On the Eighth Day

   I remember the time when Daddy introduced all of us to the English Christmas carol, "Once in Royal David's City."  He showed us a youtube video of the king's college choir singers at the start of the famous Christmas Eve, "Nine Lessons and Carols" which they have held each year since 1919. A lone boy chorister sings the first verse, then the rest of the choir joins on the second, the third verse is sung while the choir walks down the isle to their places, and the audience and organ come in on the fourth stanza. I remember getting lost in the beauty of the singing in that marvelous cathedral with all those majestic harmonies blending as one magnificent voice. It filled the whole place with grandeur; especially with the organ, so out of place in a modern building but seeming to be part of the cathedral studs. It raised my soul to the roof and for days I went around singing "Once in Royal David's City," not necessarily because I liked the song, but because I could still hear the beautiful sound of King's College Choir. That was my first real introduction to choir music, I hadn't heard anything like it before, and since that time, "King's" is still one of my favorite choirs.

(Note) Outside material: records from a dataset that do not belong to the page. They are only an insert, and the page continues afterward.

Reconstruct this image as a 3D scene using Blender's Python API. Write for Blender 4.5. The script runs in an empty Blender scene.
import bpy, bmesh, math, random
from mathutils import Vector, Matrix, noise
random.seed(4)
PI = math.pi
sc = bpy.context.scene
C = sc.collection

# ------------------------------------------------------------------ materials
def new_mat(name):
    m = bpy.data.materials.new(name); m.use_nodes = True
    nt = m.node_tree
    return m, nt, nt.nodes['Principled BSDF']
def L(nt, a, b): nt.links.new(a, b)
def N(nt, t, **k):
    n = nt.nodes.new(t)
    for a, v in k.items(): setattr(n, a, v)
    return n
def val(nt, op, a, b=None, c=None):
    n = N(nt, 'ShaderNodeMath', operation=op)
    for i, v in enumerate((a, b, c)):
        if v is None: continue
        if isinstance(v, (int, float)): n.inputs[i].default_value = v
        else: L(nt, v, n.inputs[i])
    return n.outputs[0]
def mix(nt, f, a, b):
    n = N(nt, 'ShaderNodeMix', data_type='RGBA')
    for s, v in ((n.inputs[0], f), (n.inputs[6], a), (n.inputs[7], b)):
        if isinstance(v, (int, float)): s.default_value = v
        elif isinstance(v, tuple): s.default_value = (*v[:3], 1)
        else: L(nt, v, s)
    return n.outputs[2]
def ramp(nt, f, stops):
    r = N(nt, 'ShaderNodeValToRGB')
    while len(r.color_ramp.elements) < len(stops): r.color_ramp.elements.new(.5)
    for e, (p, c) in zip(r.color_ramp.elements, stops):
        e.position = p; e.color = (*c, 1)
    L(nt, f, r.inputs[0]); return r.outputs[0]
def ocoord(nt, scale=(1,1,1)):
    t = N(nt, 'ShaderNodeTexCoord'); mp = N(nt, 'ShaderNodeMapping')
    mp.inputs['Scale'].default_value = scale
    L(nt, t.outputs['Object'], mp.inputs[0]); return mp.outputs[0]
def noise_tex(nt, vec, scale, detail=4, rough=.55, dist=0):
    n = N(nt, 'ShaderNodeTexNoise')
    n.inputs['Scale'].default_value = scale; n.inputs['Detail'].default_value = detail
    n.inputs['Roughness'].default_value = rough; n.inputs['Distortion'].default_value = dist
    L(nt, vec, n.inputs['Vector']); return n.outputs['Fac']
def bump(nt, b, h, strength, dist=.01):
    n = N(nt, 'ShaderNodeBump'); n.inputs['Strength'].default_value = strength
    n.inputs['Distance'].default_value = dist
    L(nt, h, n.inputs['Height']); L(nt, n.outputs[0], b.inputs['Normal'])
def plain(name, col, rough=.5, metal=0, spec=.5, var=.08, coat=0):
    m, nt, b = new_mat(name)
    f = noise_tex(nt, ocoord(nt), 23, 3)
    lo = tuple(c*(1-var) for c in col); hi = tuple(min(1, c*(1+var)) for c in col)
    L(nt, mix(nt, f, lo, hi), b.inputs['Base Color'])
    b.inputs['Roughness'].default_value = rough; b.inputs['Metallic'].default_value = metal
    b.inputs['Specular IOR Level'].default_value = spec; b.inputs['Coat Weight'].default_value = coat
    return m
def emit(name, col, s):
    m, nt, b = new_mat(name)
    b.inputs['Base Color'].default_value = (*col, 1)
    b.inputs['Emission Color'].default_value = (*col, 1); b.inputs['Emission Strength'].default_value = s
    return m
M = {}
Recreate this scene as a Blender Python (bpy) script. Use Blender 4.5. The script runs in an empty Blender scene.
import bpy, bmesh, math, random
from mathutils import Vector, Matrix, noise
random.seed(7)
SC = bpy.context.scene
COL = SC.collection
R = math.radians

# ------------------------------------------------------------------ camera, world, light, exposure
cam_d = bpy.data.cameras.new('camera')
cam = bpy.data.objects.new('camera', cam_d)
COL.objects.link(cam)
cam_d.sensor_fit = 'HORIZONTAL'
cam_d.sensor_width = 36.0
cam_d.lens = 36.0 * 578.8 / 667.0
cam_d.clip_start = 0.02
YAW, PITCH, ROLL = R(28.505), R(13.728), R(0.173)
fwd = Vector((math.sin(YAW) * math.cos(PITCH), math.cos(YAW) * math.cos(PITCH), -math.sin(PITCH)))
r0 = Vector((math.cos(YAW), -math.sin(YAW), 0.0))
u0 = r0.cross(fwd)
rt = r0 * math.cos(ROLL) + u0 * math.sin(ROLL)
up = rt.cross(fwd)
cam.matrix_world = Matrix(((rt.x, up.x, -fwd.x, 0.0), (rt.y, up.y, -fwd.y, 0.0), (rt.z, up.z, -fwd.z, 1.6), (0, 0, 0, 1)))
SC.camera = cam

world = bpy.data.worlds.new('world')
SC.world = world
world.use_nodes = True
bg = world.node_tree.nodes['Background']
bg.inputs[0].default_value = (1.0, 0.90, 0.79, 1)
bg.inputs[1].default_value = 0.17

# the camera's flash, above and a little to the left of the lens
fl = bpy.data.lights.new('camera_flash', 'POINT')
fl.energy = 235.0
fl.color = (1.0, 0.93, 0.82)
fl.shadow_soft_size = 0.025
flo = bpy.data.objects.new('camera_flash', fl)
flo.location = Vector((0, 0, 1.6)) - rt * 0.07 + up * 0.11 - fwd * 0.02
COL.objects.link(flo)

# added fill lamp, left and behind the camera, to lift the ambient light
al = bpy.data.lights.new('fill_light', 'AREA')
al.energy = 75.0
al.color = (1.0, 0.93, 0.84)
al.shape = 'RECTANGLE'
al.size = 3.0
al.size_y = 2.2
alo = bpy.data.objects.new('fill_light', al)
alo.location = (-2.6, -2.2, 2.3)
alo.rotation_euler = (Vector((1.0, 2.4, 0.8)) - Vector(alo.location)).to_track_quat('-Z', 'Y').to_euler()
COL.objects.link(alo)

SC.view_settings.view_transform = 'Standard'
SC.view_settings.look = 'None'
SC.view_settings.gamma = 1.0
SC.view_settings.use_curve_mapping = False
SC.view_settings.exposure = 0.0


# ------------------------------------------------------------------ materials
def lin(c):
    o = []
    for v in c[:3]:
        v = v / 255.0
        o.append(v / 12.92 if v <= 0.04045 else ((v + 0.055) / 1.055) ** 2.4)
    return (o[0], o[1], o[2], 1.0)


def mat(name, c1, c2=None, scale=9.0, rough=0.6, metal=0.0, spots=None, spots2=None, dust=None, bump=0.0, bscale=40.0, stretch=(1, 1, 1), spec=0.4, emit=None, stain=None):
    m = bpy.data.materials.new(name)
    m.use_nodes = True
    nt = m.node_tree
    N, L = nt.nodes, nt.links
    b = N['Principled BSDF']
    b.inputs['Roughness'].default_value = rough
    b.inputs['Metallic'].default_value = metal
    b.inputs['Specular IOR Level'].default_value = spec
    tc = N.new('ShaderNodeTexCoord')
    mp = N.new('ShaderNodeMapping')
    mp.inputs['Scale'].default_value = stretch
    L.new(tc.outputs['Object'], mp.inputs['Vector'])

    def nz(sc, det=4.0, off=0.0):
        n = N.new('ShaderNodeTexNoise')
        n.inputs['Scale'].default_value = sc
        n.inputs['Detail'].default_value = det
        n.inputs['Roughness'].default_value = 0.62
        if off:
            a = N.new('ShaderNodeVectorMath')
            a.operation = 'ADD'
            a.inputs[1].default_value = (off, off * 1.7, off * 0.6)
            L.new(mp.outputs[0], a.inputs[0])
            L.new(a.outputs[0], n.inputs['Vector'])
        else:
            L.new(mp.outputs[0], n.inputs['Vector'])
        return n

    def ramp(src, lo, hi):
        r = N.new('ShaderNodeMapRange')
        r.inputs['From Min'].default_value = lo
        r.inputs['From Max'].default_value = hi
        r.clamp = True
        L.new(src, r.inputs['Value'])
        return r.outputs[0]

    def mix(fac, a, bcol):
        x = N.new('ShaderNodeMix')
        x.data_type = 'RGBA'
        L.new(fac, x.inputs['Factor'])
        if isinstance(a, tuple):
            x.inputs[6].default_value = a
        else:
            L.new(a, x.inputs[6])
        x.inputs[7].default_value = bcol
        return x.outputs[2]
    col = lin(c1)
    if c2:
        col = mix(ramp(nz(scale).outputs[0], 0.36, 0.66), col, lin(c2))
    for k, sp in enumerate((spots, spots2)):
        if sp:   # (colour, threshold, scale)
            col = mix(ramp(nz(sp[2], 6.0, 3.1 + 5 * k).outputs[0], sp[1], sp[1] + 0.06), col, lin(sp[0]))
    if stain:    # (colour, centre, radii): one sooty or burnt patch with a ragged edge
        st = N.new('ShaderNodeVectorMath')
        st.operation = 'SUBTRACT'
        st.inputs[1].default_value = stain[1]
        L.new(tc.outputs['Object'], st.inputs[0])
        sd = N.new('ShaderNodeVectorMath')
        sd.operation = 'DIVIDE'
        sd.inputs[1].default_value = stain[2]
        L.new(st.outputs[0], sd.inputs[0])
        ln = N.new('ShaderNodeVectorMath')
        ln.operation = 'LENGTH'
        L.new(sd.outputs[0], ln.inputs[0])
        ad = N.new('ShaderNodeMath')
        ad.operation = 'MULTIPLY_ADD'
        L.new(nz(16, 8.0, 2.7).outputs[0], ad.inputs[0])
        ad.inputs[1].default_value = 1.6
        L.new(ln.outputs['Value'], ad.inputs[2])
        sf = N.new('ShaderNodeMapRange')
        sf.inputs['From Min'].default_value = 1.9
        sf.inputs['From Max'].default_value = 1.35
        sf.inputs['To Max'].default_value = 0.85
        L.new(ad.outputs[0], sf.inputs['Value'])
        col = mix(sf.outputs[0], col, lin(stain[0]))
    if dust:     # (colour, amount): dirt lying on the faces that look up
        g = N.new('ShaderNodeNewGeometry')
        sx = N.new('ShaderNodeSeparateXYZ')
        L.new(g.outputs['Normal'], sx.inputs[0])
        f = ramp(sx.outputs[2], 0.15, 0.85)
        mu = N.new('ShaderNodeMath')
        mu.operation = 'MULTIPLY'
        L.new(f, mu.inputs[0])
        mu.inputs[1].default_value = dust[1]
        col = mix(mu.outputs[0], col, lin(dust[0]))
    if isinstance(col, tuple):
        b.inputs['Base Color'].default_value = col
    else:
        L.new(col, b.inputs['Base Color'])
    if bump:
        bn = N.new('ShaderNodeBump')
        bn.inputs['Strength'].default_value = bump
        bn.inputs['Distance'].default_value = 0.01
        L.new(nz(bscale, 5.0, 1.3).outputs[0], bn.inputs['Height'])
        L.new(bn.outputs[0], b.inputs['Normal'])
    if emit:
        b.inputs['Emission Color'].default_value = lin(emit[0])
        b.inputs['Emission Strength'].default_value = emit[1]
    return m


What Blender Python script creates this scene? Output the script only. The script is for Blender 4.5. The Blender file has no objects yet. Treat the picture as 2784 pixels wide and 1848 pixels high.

     Once in Royal David's City, though a child's song and correspondingly simplistic, is not as theologically void as it may at first seem. To be sure, Cecil Francis Humphreys Alexander wrote the poem for her collection of "Hymns For Little Children," which she published in 1848, however, the hymn is like a musing about Jesus' birth and childhood, ending with the joyful thought that someday with his own eyes he will see Jesus, through His own redeeming blood.

    When you remember the Christmas story, how many of us eagerly look forward to when we will see that babe in the manger with our own eyes? No longer a babe, but truly revealed as Lord of heaven and earth? The irony is, that even as a baby, he was still God. The creator of heaven and earth came down as a helpless infant and lay in a feeding trough? After hearing it as many times as most of you probably has, the complete wonder of it all can grow dim, but contemplate it again with me as you listen to this beautiful hymn sung to the tune, "Irby" by Henry John Gauntlett.


             

Once in royal David's city,
Stood a lowly cattle shed,
Where a mother laid her baby
In a manger for His bed:
Mary was that mother mild,
Jesus Christ her little child.

He came down to earth from heaven,
Who is God and Lord of all,
And His shelter was a stable,
And His cradle was a stall;
With the poor and meek and lowly,
Lived on earth our Savior holy.

And through all
His wondrous childhood,
He would honor and obey,
Love and watch the lowly mother,
In whose gentle arms He lay.
Christian children all should be,
Mild, obedient, good as He.

For He is our child-hood's pattern,
Day by day like us He grew,
He was little, weak, and helpless,
Tears and smiles like us He knew,
And He feeleth for our sadness,
And He shareth in our gladness.

And our eyes at last shall see Him,
Through His own redeeming love;
For that child so dear and gentle,
Is our Lord in heaven above,
And He leads His children on,
To the place where He is gone.

Not in that poor lowly stable,
With the oxen standing by,
We shall see Him, but in heaven,
Set at God's right hand on high;
When like stars
His children crowned,
All in white shall be around.

 Someday we will see Him, friends. Someday we will behold, with our very eyes, the Word which became flesh and dwelt among us.